What is more important is how much data actually gets to the screen,
Data on the screen is already in decimated form. So what exactly do you mean by "how much data actually gets to the screen" here?
More to the point, you can't see on the screen more data than the display itself is actually capable of displaying. If I have a 1000 pixel wide display, that means I can only display 1000 pixels of horizontal information. Period. Even if I have a million points of acquisition within the time frame represented by the screen, I can't display
all of them. I can only display a 1000 pixel
representation of them.
And that means that I might be able to take shortcuts, depending on the set of operations that are being performed in order to transform the data in the acquisition buffer into the data that is actually displayed. For instance, for the FFT, I can sample subsets of the acquisition data, and as long as my technique preserves the frequency domain statistical characteristics of the data in the acquisition buffer, what lands on the screen will be a reasonable representation of the FFT, right?
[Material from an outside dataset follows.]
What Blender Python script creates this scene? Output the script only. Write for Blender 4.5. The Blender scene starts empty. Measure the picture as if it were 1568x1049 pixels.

Moreover, I can't display more than 1000 discrete frequency bins from the FFT at any given time, either, precisely because my display is limited to 1000 pixels of width.
The intensity grading mechanism is one of the mechanisms where you can't get away with subsampling, though, but at the same time, the transforms required for it are very simple and, more importantly, because the target of the transforms is the display, it means the target buffer can be relatively small, which means it can be very fast.
when you're on a long timebase then the update can only be as fast as the acquisition a 1s sweep can only provide a 1s update.
Of course. Nobody is arguing otherwise here. But that's not the situation we're talking about, is it? We're talking about the situation where something in the processing pipeline is a bottleneck, i.e. one where if the processing pipeline were faster, then the display update rate would be faster.
What you miss is that most scopes to get the information to the screen stop the acquisition and have a substantial blind time where although the screen may be flickering away quickly at high FPS much of the information captured by the ADC is completely ignored.
Okay. And
why is that?
Why can't the scope continue to acquire samples unless the
triggering mechanism can't keep up?
FFT is a good example as the computational cost grows with N log N, so its not just a matter of linear scaling to support deeper memory. The processing demands blow up quickly , unlike the display plotting which is proportional to the memory depth multiplied by the output display resolution (where the low latency ram is the limiting factor).
So you wind up with a limited number of points in the FFT's baseline. That doesn't mean you have to sacrifice acquisition memory to get that. You can just as easily subsample the acquisition memory to build your FFT, right? The original data remains there to be examined in other ways if you want.
More memory gets you more flexibility. How is it
ever a downside when
at worst you can always pretend that you have less memory to work with?
I'm really going to have to work up a block diagram of what I have in mind here. I can hardly believe someone else hasn't already thought of the overall architecture I have in mind.